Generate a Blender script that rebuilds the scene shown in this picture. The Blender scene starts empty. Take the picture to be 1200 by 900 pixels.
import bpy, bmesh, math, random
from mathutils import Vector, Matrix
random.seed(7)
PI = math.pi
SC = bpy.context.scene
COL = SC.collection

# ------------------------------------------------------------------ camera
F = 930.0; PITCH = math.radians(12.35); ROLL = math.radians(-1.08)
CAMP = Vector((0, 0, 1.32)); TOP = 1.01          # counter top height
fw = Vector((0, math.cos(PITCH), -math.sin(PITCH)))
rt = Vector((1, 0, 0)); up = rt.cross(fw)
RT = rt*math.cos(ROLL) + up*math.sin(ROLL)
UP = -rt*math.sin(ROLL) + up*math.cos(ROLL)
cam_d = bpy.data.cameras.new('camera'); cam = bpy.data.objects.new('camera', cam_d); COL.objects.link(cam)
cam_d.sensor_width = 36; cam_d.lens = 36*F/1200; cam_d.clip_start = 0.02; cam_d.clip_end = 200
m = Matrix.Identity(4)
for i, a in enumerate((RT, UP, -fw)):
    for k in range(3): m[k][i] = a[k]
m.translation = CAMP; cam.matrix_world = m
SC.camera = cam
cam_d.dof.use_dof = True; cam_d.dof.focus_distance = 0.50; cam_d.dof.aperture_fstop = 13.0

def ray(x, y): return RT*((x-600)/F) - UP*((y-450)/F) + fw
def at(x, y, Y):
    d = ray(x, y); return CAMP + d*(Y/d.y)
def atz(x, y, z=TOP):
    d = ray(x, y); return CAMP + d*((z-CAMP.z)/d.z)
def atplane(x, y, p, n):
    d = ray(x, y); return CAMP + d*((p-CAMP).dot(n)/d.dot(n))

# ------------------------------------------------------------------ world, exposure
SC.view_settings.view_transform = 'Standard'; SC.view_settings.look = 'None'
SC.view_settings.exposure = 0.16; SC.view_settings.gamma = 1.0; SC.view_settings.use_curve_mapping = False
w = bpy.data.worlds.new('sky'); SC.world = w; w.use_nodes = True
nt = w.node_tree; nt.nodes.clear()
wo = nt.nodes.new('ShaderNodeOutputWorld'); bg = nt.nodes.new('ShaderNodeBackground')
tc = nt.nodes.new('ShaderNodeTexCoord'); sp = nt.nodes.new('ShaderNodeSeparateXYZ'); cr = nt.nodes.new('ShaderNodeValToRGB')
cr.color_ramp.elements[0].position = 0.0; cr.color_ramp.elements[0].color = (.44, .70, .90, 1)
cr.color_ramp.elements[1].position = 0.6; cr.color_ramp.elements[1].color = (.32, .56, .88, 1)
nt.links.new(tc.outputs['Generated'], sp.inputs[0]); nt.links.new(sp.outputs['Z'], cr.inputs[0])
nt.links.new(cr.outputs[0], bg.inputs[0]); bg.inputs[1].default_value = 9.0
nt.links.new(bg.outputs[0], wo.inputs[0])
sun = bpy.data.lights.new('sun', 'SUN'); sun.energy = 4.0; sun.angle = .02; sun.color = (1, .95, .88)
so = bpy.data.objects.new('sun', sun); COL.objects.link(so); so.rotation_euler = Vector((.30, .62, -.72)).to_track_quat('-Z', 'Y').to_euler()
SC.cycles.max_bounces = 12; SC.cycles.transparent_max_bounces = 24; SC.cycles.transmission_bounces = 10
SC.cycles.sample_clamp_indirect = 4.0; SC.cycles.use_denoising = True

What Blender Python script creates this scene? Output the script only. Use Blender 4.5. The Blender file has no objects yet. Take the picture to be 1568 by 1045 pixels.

________________________________________

**Exercise:** Quote in full each line from the top of the records above through the line with "COL = SC.collection"; stop after that line.

**Written answer:**
Generate a Blender script that rebuilds the scene shown in this picture. The Blender scene starts empty. Take the picture to be 1200 by 900 pixels.
import bpy, bmesh, math, random
from mathutils import Vector, Matrix
random.seed(7)
PI = math.pi
SC = bpy.context.scene
COL = SC.collection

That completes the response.